Origin and Development of Insurance

By | May 11, 2014

Insurance is an important need in modern business world. Insurance is promissory note. Insurance is a promise of reimbursement by an insurer when there is any loss by hazards to their clients, those who are paid previously for concerned hazard. The clients can be an individual or a firm or a group of either. In case of life insurance, it is the promise of reimbursement at the occasion of death or as per agreed period.

The concept of insurance is known since ancient times. The origin and development of insurance can be described as follows.

  • Nearly 4500 years ago, the concept of insurance is emerged in ancient Babylonia. Traders used to give loans to bear the risk of the caravan. These loans were to be repaid when goods arrived safely. The medieval trade associations formed a common pool of funds to protect against the risk of losing goods in transit and natural calamities. These funds are used to support in the event of the death of members and captive by pirates.
  • In 1347, the European maritime nations first entered into an insurance contract for marine insurance.
  • Risk bearers used to meet to transact in Lloyd’s Coffee House in London during 1688. The Lloyd’s became quite popular and by the end of eighteenth century Lloyd’s was one of the earliest modern insurance companies.
  • By the end of eighteenth century, marine insurance companies came into existence and these are authorized to write marine, life and fire insurances.
  • In the year 1966, London faced a great fire caused by a huge loss of property and life. Dr. Nicholas Barbon started first fire insurance company “The fire office” in 1967 to provide insurance facility.
  • Philadelphia Contributionship was the insurance of houses that were lost in fire. It became the first mutual fire insurance company in the United States in 1752.
  • Old Equitable was established in England in 1756. It was the oldest life insurance company in existence as a Society for the Equitable Assurance of Lives and Survivorship.
  • Edmund Haley is an astronomer, constructed the first mortality table in 1693, which provides link between average life span based on statistical mortality laws and life insurance premium.
  • Table for insurance premium rate to age link was given by Joseph Dodson in the year 1756.
  • The New York fire in the year 1835 and the Chicago fire 1871 are created the awareness and the need for insurance.

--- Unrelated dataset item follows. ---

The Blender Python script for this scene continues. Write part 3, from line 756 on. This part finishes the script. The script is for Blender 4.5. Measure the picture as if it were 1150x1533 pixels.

The industrialization and the requirements of the public led to coming of concept of new insurance products. These are like health insurance, car insurance, property insurance, business insurance, etc. These protect the insured against risk of hazard, and to get quickly back into the previous position. For some customers the insurance companies are providing customized insurance packages especially in huge investments by the corporates.